Margaret Qualley ha raccontato che girare le scene nei panni di Monstro, il mostruoso doppio di Elisabeth, è stato fisicamente e mentalmente estenuante: il costume pesante e le protesi rendevano il movimento quasi impossibile, provocandole attacchi di panico. A differenza dell’uso comune di CGI, Fargeat ha voluto basare il body horror sul realismo fisico, usando effetti pratici e prostetici per enfatizzare la realtà tangibile del dolore corporeo. Non c’è niente di più spaventoso della cruda realtà.
The show must go on
Oltre a rappresentare una relazione tesa e disturbante tra una donna e il suo doppio, il film critica il culto della giovinezza imposto dalla cultura popolare e dalla chirurgia estetica. In The Substance, Elisabeth non riesce a trovare conforto o approvazione nel suo nuovo corpo, poiché ciò che dovrebbe renderla “perfetta” la rende solo più insoddisfatta.
Le procedure di chirurgia e le trasformazioni fisiche a cui Sue si sottopone sono una parodia oscura del mondo reale, dove il desiderio di apparire giovani porta spesso a interventi chirurgici estremi.
In questo modo, il film funge da specchio di una società ossessionata dalla bellezza e dalla perfezione a ogni costo, che molto spesso finisce per scatenare proprio ciò da cui cerca di fuggire: l’invecchiamento e la decadenza.
Curiosamente, l’ossessione di Elisabeth per la perfezione e l’eterna giovinezza richiama alcuni dei più celebri ruoli di Demi Moore in G.I. Jane e Striptease, dove già l’attrice esplorava temi simili di forza fisica e sessualità in un mondo che oggettivizza e consuma le donne. La sua interpretazione di Elisabeth è stata lodata come una delle migliori della sua carriera, rendendo omaggio alla sua capacità di incarnare personaggi che sfidano, e allo stesso tempo soffrono, le pressioni dell’industria dell’intrattenimento.

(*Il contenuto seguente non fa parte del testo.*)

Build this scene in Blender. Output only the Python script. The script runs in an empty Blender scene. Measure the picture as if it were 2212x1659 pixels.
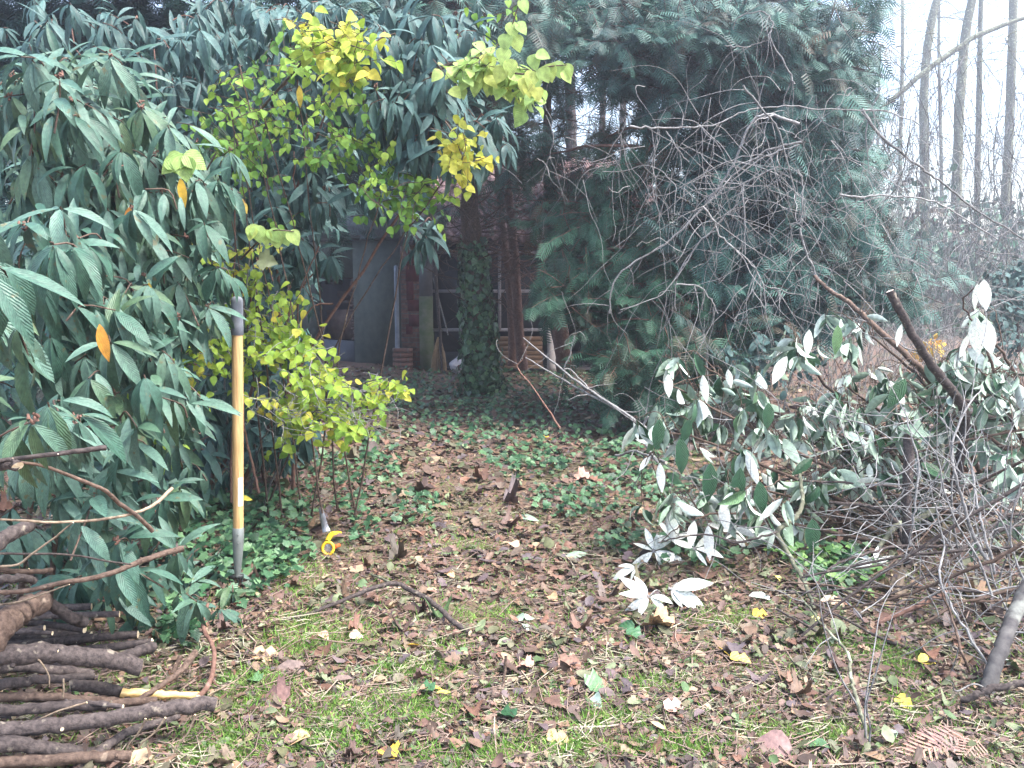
import bpy, math, random
import numpy as np
from mathutils import Vector, Matrix
random.seed(7); RNG = np.random.default_rng(11)
S = bpy.context.scene; COL = S.collection
R = math.radians; PI = math.pi
# ------------------------------------------------------------------ camera
CAM_H = 1.45; PITCH = R(7.1); F = 1840.0          # F: focal length in units of a 2212 px wide frame
cd = bpy.data.cameras.new('camera'); cam = bpy.data.objects.new('camera', cd); COL.objects.link(cam)
cam.location = (0, 0, CAM_H); cam.rotation_euler = (PI/2 - PITCH, 0, 0)
cd.sensor_width = 36; cd.lens = 36*F/2212; cd.clip_end = 2000; cd.clip_start = 0.05
S.camera = cam
# ------------------------------------------------------------------ overcast daylight
SUN_EL, SUN_AZ = R(62), R(110)                     # from high on the right, diffused by cloud
w = bpy.data.worlds.new('World'); S.world = w; w.use_nodes = True
nt = w.node_tree; bg = nt.nodes['Background']
sky = nt.nodes.new('ShaderNodeTexSky'); sky.sky_type = 'NISHITA'; sky.sun_disc = False
sky.sun_elevation = SUN_EL; sky.sun_rotation = SUN_AZ; sky.air_density = 1.0; sky.dust_density = 4.0
hs = nt.nodes.new('ShaderNodeHueSaturation'); hs.inputs['Saturation'].default_value = 0.95
hs.inputs['Value'].default_value = 1.0
nt.links.new(sky.outputs[0], hs.inputs['Color']); nt.links.new(hs.outputs[0], bg.inputs['Color'])
bg.inputs['Strength'].default_value = 0.15
sl = bpy.data.lights.new('sun', 'SUN'); sl.energy = 1.5; sl.angle = R(18); sl.color = (1, .98, .955)
so = bpy.data.objects.new('sun', sl); COL.objects.link(so)
so.rotation_euler = (SUN_EL-PI/2, 0, -SUN_AZ)
S.view_settings.view_transform = 'Standard'; S.view_settings.look = 'None'
S.view_settings.exposure = 2.3; S.view_settings.gamma = 1.0
S.cycles.max_bounces = 5; S.cycles.diffuse_bounces = 3; S.cycles.glossy_bounces = 2
S.cycles.transmission_bounces = 3; S.cycles.volume_bounces = 0; S.cycles.transparent_max_bounces = 4
S.cycles.use_denoising = True

# ------------------------------------------------------------------ noise, projection
def vnoise(x, y, seed=0):
    x = np.asarray(x, float); y = np.asarray(y, float)
    xi = np.floor(x).astype(np.int64); yi = np.floor(y).astype(np.int64); fx = x-xi; fy = y-yi
    fx = fx*fx*(3-2*fx); fy = fy*fy*(3-2*fy)
    def h(a, b):
        n = (a*374761393 + b*668265263 + seed*974711) & 0x7fffffff
        n = ((n ^ (n >> 13))*1274126177) & 0x7fffffff
        return ((n ^ (n >> 16)) & 0xffff)/65535.0
    return (h(xi, yi)*(1-fx)+h(xi+1, yi)*fx)*(1-fy)+(h(xi, yi+1)*(1-fx)+h(xi+1, yi+1)*fx)*fy
def gh(x, y):
    "ground height"
    x = np.asarray(x, float); y = np.asarray(y, float)
    near = np.clip((40-np.abs(y))/30, 0, 1)
    z = (vnoise(x*.9, y*.9, 3)-.5)*.09 + (vnoise(x*3, y*3, 5)-.5)*.035 + (vnoise(x*9, y*9, 6)-.5)*.012
    z = z*near
    z += .10*np.exp(-((x+1.6)**2/1.6 + (y-5.2)**2/5))
    z += .05*np.clip(-x-1.0, 0, 2)
    return z
cp, sp = math.cos(PITCH), math.sin(PITCH)
def ray(u, v):
    a = (u-1106)/F; b = (829.5-v)/F
    return Vector((a, cp + b*sp, -sp + b*cp))
def P(u, v, Y):
    "point seen at pixel (u,v) of a 2212x1659 frame, Y metres in front"
    r = ray(u, v); k = Y/r.y
    return Vector((r.x*k, Y, CAM_H + r.z*k))
def G(u, v, lift=0.0):
    "the point of the ground seen at (u,v)"
    r = ray(u, v); Y = 3.0
    for _ in range(25):
        k = Y/r.y; z = float(gh(r.x*k, Y))
        Y = (CAM_H-z)/(-r.z)*r.y if r.z < -1e-4 else 60
    k = Y/r.y
    return Vector((r.x*k, Y, float(gh(r.x*k, Y))+lift))
def PX(px, Y): return px*Y/F                       # size in metres of px pixels at distance Y
def unit(a):
    a = np.asarray(a, float); return a/np.maximum(np.linalg.norm(a, axis=-1, keepdims=True), 1e-9)

# ------------------------------------------------------------------ geometry collector
class Geo:
    def __init__(s): s.V = []; s.F = {3: [], 4: []}; s.M = {3: [], 4: []}; s.A = []; s.n = 0
    def add(s, V, Fa, attr=None, mi=0):
        V = np.asarray(V, float).reshape(-1, 3); Fa = np.asarray(Fa, np.int64)
        if attr is None: attr = np.zeros_like(V); attr[:, 2] = random.random()
        s.V.append(V); s.A.append(np.asarray(attr, float).reshape(-1, 3))
        s.F[Fa.shape[1]].append(Fa + s.n); s.M[Fa.shape[1]].append(np.full(len(Fa), mi) if np.isscalar(mi) else np.asarray(mi))
        s.n += len(V)
    def faces(s, Fa, base, mi=0):
        Fa = np.asarray(Fa, np.int64); s.F[Fa.shape[1]].append(Fa+base); s.M[Fa.shape[1]].append(np.full(len(Fa), mi))
    def build(s, name, mats, parent=None, smooth=True):
        V = np.concatenate(s.V); A = np.concatenate(s.A)
        loops, starts, mi = [], [], []; pos = 0
        for k in (3, 4):
            if s.F[k]:
                f = np.concatenate(s.F[k]); loops.append(f.ravel()); starts.append(pos+np.arange(len(f))*k); pos += f.size
                mi.append(np.concatenate(s.M[k]))
        loops = np.concatenate(loops).astype(np.int32); starts = np.concatenate(starts).astype(np.int32); mi = np.concatenate(mi).astype(np.int32)
        origin = Vector((0, 0, 0))
        if parent is None and name not in ('ground',):
            lo, hi = V.min(0), V.max(0); origin = Vector(((lo[0]+hi[0])/2, (lo[1]+hi[1])/2, lo[2])); V = V-np.array(origin)
        me = bpy.data.meshes.new(name)
        me.vertices.add(len(V)); me.vertices.foreach_set('co', V.astype(np.float32).ravel())
        me.loops.add(len(loops)); me.loops.foreach_set('vertex_index', loops)
        me.polygons.add(len(starts)); me.polygons.foreach_set('loop_start', starts)
        me.polygons.foreach_set('material_index', mi)
        at = me.attributes.new('leafc', 'FLOAT_VECTOR', 'POINT'); at.data.foreach_set('vector', A.astype(np.float32).ravel())
        me.update(calc_edges=True)
        if smooth: me.polygons.foreach_set('use_smooth', np.ones(len(starts), bool))
        for m in (mats if isinstance(mats, (list, tuple)) else [mats]): me.materials.append(m)
        o = bpy.data.objects.new(name, me); COL.objects.link(o); o.location = origin
        if parent is not None:
            o.parent = parent; o.matrix_parent_inverse = Matrix.Translation(-parent.location)
        return o
def tag(o, label=None, cat=None, group=None, kind=None):
    if label: o['label'] = label
    if cat: o['category'] = cat
    if group: o['group'] = group
    if kind: o['kind'] = kind
    return o
def thing(name, label, cat, loc, group=None):
    o = bpy.data.objects.new(name, None); COL.objects.link(o); o.location = Vector(loc); o.empty_display_size = .1
    return tag(o, label, cat, group)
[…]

The Substance: il prezzo del successo
Un’ultima curiosità, sempre alquanto mostruosa: la regista Coralie Fargeat si è ispirata alle sue esperienze personali e alla pressione dell’immagine nel mondo dello spettacolo, affrontando il concetto di bellezza eterna e l’ossessione per la giovinezza come elementi centrali.
Come ha spiegato, l’idea del film è nata dalla sua esperienza di vivere con un’immagine “mai abbastanza buona”. Un tormento amplificato con l’età e con la consapevolezza che, nella società, oltrepassare i 40 anni spesso significa perdere visibilità. Fargeat ha espresso la sua volontà di esplorare la violenza psicologica e fisica dell’industria della bellezza, dove la ricerca della perfezione diventa una vera e propria ossessione autodistruttiva.
E alla fine dello spettacolo, quando i resti sanguinolenti e purulenti dell’ennesima attrice abbandonano il palco, forse qualcuno si potrebbe chiedere: che prezzo ha il successo?
E la risposta si potrebbe trovare in coloro che, al contrario, in fondo alle costole si sono chiesti “che prezzo potrebbe avere una dose di The Substance?”.